Graphic: DSIREusa.org

And the states which have deployed the most wind to date don’t have meaningful renewable energy mandates. Texas has deployed more wind than any other state, and got 19% of its electricity from wind in 2018. Last year North Dakota become the first state to meet more than 50% of in-state demand with wind, and all the Plains States are leaders in the portion of demand met by wind.

Looking at these two trends together, the combination of states with aggressive renewable energy mandates and those that are already deploying high levels of renewables due to raw economics could push the United States to much higher levels.

Even so, some regions are lagging well behind others.
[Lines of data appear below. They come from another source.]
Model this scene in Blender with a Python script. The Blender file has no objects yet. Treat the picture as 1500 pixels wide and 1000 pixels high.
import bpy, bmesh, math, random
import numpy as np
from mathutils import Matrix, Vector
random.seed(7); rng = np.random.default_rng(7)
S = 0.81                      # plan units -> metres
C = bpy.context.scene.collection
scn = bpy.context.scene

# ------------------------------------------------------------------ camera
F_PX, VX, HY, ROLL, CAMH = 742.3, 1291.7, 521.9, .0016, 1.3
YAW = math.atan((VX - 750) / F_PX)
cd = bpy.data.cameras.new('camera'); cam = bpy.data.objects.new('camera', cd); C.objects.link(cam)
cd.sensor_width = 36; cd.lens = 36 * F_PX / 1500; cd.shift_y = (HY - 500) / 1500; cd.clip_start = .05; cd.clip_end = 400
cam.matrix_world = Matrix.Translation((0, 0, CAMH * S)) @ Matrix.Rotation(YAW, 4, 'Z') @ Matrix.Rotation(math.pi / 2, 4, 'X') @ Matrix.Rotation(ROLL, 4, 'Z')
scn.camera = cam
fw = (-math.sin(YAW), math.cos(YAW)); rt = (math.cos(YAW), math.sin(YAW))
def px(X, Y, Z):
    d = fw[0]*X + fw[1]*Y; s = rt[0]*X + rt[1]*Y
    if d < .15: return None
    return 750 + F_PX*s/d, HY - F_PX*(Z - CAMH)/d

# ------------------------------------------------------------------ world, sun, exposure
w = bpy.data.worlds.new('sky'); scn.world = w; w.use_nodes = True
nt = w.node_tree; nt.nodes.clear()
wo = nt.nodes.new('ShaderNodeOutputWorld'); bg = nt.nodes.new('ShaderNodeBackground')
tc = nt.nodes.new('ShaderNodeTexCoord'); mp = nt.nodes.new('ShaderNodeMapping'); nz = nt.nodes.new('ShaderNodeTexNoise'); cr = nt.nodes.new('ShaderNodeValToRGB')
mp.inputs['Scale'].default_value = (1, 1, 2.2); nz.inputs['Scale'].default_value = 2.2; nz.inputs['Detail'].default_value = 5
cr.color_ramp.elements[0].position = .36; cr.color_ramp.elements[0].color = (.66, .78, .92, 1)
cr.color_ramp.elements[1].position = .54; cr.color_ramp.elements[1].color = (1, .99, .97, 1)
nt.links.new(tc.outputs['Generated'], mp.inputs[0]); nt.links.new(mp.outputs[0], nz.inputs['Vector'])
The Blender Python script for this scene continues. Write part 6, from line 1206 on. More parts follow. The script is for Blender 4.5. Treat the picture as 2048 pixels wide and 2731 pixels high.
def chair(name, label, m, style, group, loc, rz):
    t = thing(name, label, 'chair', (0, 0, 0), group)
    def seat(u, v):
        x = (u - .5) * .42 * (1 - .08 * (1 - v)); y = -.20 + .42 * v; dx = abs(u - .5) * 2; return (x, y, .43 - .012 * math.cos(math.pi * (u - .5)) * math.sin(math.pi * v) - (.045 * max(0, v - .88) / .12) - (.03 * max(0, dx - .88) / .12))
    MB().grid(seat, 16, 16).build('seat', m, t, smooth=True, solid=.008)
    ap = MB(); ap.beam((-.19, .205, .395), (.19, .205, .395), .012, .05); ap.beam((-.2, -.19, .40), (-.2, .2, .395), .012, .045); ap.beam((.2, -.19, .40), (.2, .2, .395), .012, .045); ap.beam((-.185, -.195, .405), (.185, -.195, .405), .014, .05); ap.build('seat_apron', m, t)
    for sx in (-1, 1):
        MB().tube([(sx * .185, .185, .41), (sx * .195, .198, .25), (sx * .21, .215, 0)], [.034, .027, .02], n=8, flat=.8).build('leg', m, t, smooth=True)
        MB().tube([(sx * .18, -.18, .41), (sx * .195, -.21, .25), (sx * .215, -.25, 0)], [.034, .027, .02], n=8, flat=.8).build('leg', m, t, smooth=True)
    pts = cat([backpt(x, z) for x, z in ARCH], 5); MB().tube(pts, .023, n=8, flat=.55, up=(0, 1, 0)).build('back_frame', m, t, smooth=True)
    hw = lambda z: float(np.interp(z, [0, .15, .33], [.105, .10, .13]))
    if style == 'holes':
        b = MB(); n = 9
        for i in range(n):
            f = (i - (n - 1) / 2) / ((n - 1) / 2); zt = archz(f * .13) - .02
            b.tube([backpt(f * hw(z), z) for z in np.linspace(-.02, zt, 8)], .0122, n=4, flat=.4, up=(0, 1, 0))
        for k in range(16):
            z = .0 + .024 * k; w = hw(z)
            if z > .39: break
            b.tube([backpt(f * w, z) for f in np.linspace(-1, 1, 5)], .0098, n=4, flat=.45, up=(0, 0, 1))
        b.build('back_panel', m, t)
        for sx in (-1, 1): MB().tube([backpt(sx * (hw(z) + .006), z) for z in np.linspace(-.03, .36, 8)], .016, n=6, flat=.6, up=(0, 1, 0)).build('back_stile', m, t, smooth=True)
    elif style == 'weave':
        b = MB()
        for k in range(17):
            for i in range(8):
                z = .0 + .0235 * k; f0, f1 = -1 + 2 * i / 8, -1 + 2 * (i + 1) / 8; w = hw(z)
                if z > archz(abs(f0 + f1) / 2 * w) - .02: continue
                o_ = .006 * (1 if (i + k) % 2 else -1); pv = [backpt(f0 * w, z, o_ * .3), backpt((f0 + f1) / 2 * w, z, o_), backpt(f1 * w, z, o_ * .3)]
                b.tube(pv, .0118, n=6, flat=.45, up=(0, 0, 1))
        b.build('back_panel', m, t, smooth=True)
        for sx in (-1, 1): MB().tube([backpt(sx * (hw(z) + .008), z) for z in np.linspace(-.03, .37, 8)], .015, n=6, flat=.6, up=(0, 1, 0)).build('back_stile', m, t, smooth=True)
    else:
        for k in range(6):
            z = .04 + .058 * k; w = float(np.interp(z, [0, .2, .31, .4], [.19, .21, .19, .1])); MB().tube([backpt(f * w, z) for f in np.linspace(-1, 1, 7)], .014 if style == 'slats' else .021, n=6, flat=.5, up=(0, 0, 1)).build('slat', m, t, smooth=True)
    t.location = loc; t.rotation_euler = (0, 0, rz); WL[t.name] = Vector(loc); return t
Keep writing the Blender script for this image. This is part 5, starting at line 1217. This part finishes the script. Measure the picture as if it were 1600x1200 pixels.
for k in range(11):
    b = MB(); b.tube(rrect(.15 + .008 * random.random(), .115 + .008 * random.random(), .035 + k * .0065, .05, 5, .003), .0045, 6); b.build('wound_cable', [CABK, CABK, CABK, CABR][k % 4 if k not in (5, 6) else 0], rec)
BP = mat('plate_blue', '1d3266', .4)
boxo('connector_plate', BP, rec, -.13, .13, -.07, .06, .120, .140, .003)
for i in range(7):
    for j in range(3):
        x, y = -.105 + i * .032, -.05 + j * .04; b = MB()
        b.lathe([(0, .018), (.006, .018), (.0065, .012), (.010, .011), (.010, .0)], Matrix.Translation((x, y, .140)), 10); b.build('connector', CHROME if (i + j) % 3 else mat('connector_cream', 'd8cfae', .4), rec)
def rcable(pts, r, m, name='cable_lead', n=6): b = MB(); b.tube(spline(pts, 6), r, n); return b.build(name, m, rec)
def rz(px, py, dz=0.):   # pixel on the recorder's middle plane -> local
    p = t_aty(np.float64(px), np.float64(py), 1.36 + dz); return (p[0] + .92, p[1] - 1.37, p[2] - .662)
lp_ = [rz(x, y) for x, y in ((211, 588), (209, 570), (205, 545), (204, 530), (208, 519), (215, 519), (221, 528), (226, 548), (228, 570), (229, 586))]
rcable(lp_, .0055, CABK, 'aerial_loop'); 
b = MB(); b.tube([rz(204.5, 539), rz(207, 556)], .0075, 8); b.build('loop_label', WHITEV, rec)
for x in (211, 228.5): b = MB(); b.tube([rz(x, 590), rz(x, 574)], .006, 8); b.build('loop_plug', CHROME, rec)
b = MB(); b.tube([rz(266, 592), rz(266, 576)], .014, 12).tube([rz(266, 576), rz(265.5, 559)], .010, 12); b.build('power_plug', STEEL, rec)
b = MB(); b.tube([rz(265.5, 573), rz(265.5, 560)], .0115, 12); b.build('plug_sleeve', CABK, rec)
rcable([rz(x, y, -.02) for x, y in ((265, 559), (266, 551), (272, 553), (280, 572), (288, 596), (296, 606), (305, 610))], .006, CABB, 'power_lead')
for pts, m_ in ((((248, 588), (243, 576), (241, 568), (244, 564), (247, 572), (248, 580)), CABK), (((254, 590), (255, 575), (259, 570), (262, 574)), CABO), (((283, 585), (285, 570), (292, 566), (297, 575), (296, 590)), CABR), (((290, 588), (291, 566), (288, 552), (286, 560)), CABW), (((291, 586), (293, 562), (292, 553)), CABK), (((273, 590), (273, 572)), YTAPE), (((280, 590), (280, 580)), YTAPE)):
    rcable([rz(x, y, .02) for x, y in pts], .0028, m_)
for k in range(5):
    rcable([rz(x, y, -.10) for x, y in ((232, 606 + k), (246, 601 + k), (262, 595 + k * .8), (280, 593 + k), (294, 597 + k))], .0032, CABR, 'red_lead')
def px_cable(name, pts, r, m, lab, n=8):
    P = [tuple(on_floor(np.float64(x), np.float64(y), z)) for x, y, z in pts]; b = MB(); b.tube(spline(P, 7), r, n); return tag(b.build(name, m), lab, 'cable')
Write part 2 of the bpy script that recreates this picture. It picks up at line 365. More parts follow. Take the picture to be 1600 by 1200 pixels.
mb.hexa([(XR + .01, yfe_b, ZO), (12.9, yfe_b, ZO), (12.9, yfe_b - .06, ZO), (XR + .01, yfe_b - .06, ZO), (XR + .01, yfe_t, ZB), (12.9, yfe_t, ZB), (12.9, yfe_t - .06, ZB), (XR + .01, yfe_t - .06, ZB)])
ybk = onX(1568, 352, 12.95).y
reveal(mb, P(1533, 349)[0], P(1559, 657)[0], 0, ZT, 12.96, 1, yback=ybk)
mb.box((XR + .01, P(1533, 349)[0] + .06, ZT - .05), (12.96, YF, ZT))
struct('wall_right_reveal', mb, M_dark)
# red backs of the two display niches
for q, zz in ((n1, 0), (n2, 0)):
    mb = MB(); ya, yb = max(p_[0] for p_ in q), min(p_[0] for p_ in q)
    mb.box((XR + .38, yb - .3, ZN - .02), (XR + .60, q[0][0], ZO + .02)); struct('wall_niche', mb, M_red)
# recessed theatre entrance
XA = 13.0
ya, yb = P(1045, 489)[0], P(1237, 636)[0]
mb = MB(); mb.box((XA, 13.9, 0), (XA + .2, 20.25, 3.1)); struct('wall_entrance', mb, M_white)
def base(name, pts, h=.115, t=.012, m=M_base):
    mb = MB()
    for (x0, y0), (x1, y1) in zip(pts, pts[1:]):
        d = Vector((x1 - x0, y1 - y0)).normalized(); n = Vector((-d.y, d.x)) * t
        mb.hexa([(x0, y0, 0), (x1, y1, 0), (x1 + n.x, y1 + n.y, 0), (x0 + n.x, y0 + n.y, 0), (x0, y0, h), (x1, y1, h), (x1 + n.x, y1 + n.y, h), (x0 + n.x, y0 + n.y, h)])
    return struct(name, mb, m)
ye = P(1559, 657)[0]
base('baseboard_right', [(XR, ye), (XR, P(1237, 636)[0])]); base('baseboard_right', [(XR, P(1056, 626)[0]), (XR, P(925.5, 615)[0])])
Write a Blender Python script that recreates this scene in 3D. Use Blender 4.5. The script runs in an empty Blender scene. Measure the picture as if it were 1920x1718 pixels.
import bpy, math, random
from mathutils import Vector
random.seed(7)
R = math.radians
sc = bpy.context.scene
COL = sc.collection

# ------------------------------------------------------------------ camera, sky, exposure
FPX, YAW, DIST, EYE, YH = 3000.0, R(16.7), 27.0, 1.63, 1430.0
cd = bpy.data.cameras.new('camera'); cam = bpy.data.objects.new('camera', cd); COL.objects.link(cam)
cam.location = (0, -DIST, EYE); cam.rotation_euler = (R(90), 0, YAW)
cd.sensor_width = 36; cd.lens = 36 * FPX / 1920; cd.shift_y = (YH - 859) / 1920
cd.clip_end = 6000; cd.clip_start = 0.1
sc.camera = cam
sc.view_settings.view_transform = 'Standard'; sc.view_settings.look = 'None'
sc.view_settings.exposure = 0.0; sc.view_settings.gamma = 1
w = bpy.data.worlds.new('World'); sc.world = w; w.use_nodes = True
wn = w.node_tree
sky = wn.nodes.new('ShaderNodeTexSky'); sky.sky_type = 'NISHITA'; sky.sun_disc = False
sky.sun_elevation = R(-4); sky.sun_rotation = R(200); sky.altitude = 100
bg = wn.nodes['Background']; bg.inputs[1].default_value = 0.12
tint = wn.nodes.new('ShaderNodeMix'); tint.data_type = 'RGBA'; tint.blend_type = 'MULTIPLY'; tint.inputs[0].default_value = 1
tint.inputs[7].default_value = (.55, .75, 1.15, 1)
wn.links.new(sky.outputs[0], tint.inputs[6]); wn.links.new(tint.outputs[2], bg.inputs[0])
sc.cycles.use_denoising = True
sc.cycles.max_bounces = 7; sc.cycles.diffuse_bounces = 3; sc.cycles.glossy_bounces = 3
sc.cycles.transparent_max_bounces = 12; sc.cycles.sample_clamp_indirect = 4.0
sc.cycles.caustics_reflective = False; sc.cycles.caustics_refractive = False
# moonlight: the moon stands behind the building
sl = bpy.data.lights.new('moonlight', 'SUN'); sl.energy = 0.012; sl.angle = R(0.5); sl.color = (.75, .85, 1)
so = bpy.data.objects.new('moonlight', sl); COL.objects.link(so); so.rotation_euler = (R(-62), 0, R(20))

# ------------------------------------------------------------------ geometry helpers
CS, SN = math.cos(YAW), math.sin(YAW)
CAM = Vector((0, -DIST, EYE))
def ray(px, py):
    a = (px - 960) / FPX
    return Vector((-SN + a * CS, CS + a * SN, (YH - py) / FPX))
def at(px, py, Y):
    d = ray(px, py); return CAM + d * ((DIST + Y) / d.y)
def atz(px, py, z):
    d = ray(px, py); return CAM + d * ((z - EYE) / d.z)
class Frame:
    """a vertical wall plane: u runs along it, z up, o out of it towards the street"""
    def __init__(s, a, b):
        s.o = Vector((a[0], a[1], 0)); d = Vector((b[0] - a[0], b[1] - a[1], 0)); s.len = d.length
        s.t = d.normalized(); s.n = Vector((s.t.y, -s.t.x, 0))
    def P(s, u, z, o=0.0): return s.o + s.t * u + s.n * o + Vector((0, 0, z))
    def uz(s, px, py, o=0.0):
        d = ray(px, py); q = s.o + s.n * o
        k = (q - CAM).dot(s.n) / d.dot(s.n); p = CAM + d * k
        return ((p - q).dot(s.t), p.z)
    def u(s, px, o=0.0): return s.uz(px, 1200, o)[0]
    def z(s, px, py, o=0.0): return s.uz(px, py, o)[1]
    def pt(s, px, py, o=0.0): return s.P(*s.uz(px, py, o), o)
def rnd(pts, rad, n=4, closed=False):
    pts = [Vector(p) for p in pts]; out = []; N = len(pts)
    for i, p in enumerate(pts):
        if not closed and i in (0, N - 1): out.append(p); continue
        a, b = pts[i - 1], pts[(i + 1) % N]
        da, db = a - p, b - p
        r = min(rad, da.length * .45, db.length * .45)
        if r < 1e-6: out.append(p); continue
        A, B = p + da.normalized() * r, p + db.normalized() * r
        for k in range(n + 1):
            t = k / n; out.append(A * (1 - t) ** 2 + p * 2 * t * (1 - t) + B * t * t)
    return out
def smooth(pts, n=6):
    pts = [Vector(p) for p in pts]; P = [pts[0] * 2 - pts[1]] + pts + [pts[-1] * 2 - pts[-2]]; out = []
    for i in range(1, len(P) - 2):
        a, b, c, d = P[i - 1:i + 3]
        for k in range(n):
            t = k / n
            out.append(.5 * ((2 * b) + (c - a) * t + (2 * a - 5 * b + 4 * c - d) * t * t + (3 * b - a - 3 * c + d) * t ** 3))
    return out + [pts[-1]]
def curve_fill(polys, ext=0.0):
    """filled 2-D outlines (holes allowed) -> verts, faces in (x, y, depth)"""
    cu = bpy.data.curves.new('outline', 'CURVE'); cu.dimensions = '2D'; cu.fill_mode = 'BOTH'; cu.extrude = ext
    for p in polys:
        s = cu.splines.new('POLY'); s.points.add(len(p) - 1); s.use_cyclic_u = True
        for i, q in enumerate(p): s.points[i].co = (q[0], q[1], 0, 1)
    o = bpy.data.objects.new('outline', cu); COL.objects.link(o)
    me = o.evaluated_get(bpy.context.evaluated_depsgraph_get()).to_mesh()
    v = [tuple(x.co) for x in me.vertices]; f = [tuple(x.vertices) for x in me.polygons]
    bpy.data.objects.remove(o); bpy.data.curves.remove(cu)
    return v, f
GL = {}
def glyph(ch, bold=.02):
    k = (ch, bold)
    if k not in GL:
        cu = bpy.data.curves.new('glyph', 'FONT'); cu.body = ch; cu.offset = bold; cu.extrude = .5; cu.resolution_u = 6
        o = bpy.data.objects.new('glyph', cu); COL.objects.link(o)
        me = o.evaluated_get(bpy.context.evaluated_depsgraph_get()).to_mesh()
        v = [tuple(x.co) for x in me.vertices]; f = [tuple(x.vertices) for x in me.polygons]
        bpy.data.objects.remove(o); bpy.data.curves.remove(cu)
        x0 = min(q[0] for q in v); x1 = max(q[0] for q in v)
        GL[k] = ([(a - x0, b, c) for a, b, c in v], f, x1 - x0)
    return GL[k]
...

Despite aggressive policies in New York, New Jersey and other locations, the U.S. East Coast – the most densely populated region in the nation – has been much slower to decarbonize, and both weaker wind and solar resources along with difficulty in siting projects likely play roles in this.

At the end of the day, there is no deterministic answer to how much wind and solar we will deploy in the next 11 years, and how much electricity these sources will generate. While economics plays a strong role the future is not written yet, and it will be a choice whether or not we decarbonize rapidly using renewable energy.

What the next 11 years bring is up to all of us.

 

Editor’s note: Capacity factors for turbines have increased, but wind is also increasingly being sited in less productive locations, meaning less meaningful change in the overall capacity factor. Solar has shown a slower increase in module efficiencies, and while the adoption of single-axis tracking and other non-module innovations have increased the capacity factor of systems, more solar is likewise being sited in less productive locations than in previous years.